Tiga tahun kemitraan Koffie Lucky berjalan, kini gerainya bertambah. Total ada lima gerai yang berdiri di Batam, Bandung, Tanjung Balai, Depok, dan Malang. "Gerai milik mitra yang ada di Tanjung Balai dan Depok, selebihnya punya saya. Target saya bisa punya gerai sendiri sampai lima gerai," kata Nosa.
Ada perubahan nilai investasi yang Nosa tawarkan. Dulu, nilai investasi Koffie Lucky sebesar Rp 150 juta, kini naik menjadi Rp 200 juta. Nosa menjelaskan, pertambahan nilai investasi tersebut lantaran pelemahan kurs rupiah. "Karena dollar AS naik, jadi semua peralatan harganya naik, kebanyakan peralatan impor," bebernya.

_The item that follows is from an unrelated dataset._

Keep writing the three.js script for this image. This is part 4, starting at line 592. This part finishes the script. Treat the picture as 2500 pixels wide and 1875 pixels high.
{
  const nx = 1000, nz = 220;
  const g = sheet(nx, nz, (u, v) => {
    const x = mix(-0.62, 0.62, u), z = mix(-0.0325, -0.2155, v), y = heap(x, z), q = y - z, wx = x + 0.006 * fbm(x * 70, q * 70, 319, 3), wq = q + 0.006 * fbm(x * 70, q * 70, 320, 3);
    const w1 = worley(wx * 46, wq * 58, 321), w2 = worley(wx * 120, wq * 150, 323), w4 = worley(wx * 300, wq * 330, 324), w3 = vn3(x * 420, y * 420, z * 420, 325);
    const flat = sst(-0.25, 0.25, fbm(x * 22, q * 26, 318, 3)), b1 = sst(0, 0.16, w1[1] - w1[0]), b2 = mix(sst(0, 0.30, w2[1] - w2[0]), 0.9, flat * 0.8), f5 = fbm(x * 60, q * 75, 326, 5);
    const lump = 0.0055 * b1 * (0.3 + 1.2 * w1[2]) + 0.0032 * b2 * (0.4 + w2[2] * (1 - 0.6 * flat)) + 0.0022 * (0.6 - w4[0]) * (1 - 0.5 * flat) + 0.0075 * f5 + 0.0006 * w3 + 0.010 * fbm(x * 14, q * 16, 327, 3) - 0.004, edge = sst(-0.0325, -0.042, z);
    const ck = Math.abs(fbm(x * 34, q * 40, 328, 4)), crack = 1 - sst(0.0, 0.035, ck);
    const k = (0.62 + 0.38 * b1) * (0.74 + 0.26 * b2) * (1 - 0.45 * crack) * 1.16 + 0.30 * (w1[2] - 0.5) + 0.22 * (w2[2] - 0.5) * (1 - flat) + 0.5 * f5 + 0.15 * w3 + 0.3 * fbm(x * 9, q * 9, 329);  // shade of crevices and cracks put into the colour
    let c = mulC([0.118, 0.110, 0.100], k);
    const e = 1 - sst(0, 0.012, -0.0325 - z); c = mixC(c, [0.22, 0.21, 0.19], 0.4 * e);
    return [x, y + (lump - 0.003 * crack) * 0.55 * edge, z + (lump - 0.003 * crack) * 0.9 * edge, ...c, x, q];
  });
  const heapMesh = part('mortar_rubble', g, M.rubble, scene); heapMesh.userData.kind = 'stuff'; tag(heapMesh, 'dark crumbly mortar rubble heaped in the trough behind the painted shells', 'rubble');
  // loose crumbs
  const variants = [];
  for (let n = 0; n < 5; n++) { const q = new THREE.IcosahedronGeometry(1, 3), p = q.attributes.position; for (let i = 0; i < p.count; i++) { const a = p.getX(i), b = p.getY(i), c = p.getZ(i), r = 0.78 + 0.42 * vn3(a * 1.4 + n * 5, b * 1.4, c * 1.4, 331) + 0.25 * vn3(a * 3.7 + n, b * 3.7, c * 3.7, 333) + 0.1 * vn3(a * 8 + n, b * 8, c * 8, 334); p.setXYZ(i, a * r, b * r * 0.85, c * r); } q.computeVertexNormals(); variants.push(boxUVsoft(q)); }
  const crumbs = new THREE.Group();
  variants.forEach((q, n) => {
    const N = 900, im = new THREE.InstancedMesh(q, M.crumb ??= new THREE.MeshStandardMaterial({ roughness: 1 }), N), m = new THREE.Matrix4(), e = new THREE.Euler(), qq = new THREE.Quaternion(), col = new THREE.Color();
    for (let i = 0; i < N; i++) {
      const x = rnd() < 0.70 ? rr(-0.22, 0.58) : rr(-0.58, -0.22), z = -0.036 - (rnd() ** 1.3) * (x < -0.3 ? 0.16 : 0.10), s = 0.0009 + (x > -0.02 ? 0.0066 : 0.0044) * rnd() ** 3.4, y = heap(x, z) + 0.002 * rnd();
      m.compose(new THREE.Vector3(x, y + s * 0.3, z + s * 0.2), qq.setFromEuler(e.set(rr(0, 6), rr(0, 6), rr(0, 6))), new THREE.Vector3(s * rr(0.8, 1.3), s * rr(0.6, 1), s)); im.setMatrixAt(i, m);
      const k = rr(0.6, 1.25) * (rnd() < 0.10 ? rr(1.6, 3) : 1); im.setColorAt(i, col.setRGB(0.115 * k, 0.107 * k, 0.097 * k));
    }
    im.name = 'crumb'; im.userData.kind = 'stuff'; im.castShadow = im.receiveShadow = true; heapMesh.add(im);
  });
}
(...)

Dengan modal tersebut, mitra akan mendapat peralatan usaha, kitchen set dan bar set, mesin kopi, produk kopi dan minuman lain. Mitra juga memperoleh standar operasional, perangkat lunak, dan pelatihan karyawan.
Kerjasama kemitraan berlangsung selama empat tahun. Setelah itu mitra yang ingin memperpanjang kemitraan cukup membayar Rp 100 juta sebagai biaya royalti untuk kongsi tiga tahun selanjutnya.
Mitra juga wajib membeli kopi dan minuman lain ke pusat. Ada tim quality control yang mengawasi, agar produk minuman sama dengan pusat, ujar Nosa.
Mitra juga akan kena biaya royalti pada bulan keempat setelah kedai mereka beroperasi. Besaran biaya royalti yang wajib mitra bayar yakni Rp 1,7 juta per bulan.
Kendala dalam bisnis kedai kopi adalah mencari tempat usaha yang cocok. Harga sewa tempat usaha yang kian mahal yang belum tentu strategis jadi persoalan tersendiri. Apalagi, saat ini sewa tempat usaha rata-rata harus lebih dari satu tahun. Hal itu membuat modal yang mitra keluarkan menjadi membengkak. "Faktor itulah yang membuat perhitungan balik modal dari setiap kemitraan menjadi berbeda-beda," tutur Nosa.
Karena kendala tersebut, Nosa lebih memprioritaskan calon mitra yang sudah memiliki tempat usaha sendiri. Artinya, tidak perlu lagi menyewa tempat milik orang lain atau dari pihak ketiga. Menurutnya, jika mitra mempunyai tempat usaha milik sendiri, maka kemungkinan besar bisnisnya akan lebih mudah diprediksi dan dikontrol.
Tahun ini, Nosa menargetkan bisa membuka satu gerai lagi di Bali. "Yang di Malang sedang dalam proses dan sudah soft opening Maret lalu," ujar Nosa. Tertarik?